Bisognerebbe che i trentini votassero compatti, concentrando la preferenza su un nome. Diciamo che ai tempi della Democrazia cristiana poteva succedere, anche se c'erano altri sistemi elettorali per i parlamentari europei.

Visto che il sistema elettorale è proporzionale ogni partito farà la sua corsa.
Sì, è l'occasione per contarsi, dopo anni in cui non ci si conta più. Veniamo da cinque anni in cui è successo di tutto a livello nazionale e regionale, quindi finalmente è arrivato il momento.

Perché? Alle elezioni politiche del 2022 non ci si è contati?
Alle Politiche la quota del maggioritario incide e al di là del numero degli eletti è difficile pesare i voti dei singoli partiti.

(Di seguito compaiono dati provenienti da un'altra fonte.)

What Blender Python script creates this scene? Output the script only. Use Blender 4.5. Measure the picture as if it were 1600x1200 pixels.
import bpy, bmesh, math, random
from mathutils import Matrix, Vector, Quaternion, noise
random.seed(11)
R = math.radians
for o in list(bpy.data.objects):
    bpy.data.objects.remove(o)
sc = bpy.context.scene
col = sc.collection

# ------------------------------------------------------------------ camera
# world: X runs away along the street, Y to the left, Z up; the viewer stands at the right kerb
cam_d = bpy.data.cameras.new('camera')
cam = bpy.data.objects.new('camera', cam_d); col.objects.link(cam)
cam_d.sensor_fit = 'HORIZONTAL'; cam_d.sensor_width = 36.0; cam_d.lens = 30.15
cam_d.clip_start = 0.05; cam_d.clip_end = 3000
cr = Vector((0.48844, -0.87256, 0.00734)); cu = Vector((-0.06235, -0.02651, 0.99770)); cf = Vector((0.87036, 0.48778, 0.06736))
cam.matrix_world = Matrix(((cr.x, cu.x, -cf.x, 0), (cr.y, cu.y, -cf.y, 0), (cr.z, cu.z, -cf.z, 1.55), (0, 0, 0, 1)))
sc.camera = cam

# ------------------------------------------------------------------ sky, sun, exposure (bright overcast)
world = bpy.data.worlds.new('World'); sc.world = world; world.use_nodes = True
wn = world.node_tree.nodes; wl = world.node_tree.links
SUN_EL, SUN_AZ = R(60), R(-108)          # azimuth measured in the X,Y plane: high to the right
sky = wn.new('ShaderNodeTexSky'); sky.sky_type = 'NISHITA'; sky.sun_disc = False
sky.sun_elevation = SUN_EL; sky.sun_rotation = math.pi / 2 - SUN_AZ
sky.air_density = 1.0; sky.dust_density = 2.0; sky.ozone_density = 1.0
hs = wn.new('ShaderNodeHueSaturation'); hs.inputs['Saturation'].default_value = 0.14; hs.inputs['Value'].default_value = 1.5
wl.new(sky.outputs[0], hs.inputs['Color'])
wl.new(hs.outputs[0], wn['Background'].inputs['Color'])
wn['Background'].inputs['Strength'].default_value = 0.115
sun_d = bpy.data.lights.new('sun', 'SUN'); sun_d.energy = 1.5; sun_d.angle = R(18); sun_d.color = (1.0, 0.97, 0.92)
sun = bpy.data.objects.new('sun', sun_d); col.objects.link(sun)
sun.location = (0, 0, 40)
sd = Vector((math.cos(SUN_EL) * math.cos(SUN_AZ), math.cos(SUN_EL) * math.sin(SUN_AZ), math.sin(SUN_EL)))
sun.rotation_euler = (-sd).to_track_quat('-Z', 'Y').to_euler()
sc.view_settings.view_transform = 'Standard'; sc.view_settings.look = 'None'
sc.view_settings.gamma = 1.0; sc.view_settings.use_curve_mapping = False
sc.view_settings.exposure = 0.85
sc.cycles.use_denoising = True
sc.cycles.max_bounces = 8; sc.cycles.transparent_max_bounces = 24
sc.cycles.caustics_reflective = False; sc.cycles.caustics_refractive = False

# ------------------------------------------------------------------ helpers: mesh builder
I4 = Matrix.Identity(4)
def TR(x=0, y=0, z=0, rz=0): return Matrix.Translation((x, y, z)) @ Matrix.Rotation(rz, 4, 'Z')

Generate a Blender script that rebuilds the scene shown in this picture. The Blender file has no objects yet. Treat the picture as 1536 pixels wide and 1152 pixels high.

Ora, è la prima volta che si vota con un proporzionale vero ed è l'occasione per contarsi e capire anche chi sopravviverà nel prossimo decennio.

Addirittura, perché?
Chi resterà fuori, perché non raggiunge la soglia del 4%, ha il futuro segnato se passa la riforma del premierato.

Quindi, secondo i sondaggi, Azione, Verdi e Sinistra e Italia Viva, che però per questo ha unito le forze con +Europa, rischiano di sparire perché non si sa se riusciranno a superare il 4%?
Non posso certo fare nomi. Ma dico solo che siccome la legge sul premierato si porterà dietro la riforma della legge elettorale e la logica è quella che il premier che vince si prende almeno il 51% dei seggi, penso che in Italia tutti aspettano le Europee per contarsi e decidere che tipo di legge elettorale fare. Mi aspetto un proporzionale con sbarramento alto.

A proposito di riforma costituzionale del premierato, lei ha firmato un emendamento in commissione Affari costituzionali, a prima firma del suo collega altoatesino Meinhard Durnwalder, che è stato approvato, a tutela delle minoranze linguistiche. Cosa prevede?
Al testo del Governo, nella parte sulla futura legge elettorale, dove si parla di garantire la rappresentatività, ha aggiunto anche le minoranze linguistiche. Vuol dire che si dovrà tenere conto del principio della tutela delle minoranze linguistiche. Come si tradurrà, si dovrà vedere. Riguarderà sia l'Alto Adige che il Trentino.

Tornando alle elezioni europee, quali sono le politiche che l'Europa non può più permettersi di rinviare?
La qualità dei parlamentari europei che saranno eletti sarà fondamentale per le politiche della nuova Europa. Tutti i Paesi nazionali, contrariamente a quanto sembra, hanno infatti molto bisogno di Europa. Pensiamo solo alle politiche agricole, l'energia, il welfare. La società italiana ed europea invecchia e soprattutto, secondo me, la vera sfida della nuova Europa sono le politiche sull'immigrazione e la manodopera che serve all'Europa per restare operativa sul piano industriale e del servizi. Non è che possiamo attendere il prossimo giro, perché tra cinque anni, se non si fa qualcosa subito sul piano della forza lavoro, che serve, il sistema molto presto imploderà, soprattutto in Trentino e in Italia prima di altri.